20 The System of Meaning: Not a Code, but a Theory of Possibility

(Post 20 in “Reflexive Matter: Relational Ontology and the Physics of Meaning”)

It is tempting — especially in cognitive and computational paradigms — to treat meaning as something encoded and decoded, as if messages are containers and minds are the recipients. But from a relational perspective, meaning is not a code. It is not transmitted; it is construed.

This misunderstanding is not trivial. It mislocates the semiotic act in the movement of a message, rather than in the systemic potential that makes meaning possible in the first place.

Meaning as a Structured Potential

In relational ontology, a system is not a set of rules or pre-existing forms. It is a structured potential — a theory of the possible, not a template for the actual. Meaning systems are thus fields of construal: they define what can be meant, not what must be meant.

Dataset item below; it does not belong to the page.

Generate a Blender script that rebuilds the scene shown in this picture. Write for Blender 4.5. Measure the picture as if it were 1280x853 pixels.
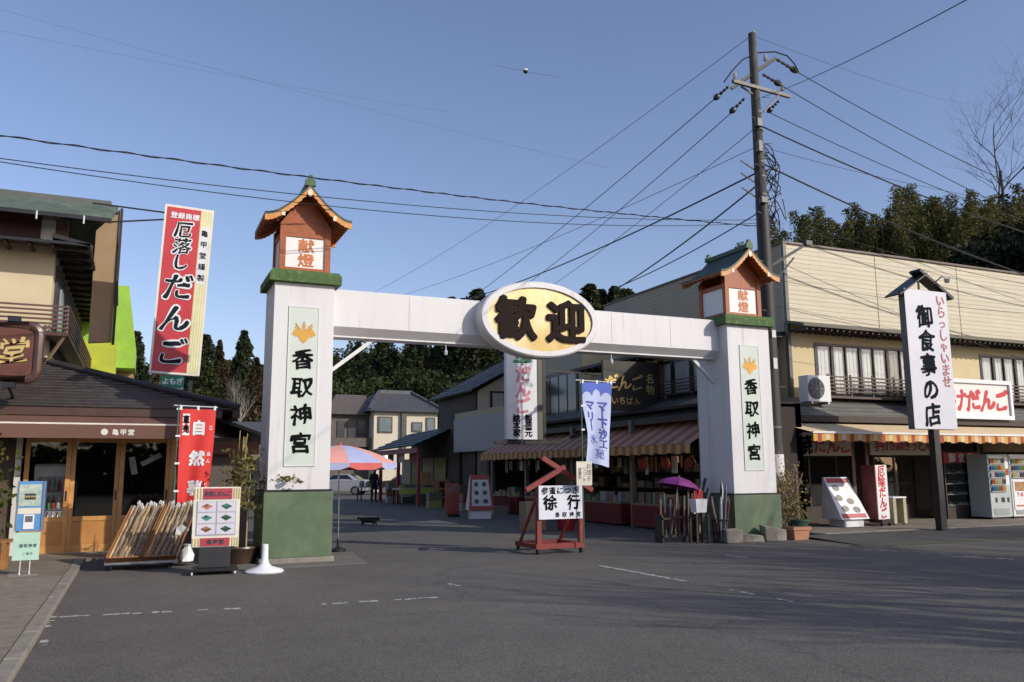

To speak, to act symbolically, is to make a cut through that potential — to instantiate a configuration from within the system’s affordances.

A semantic system, then, is not a codebook. It is more like a phase space of meaning: a topological field in which trajectories of construal unfold. It sets the conditions of coherence, relevance, contrast, and resonance — but it does not predetermine the path.

System and Instance: Meaning’s Complementarity

Just as quantum theory compels us to think in terms of wave–particle complementarity, relational ontology insists on the complementarity of system and instance. Meaning does not reside in either pole, but emerges in the cut between them.

The system is virtual; the instance is actual. The system is semantic potential; the instance is a phenomenally realised construal. And meaning — as an event — arises when the two are brought into relation.

To understand a meaning is not to decode a message. It is to resonate with the construal — to orient oneself within the same field of possibility and to participate, however briefly, in the same phase space of sense.

From Semiotic Code to Semiotic Physics

If we abandon the metaphor of meaning as a code and embrace the model of system-as-potential, a new kind of semiotic emerges — not semiotics as structural description, but semiotics as field theory.

This is not simply a shift in terminology. It is a shift in ontology. Meaning becomes a physical process, not in the materialist sense, but in the relational sense: it is how systems structure their own possible becomings.

This perspective does not erase symbolic abstraction — it deepens it. To symbolise, in this view, is to cut the field in a way that inflects the system and reshapes the possibilities for future construal.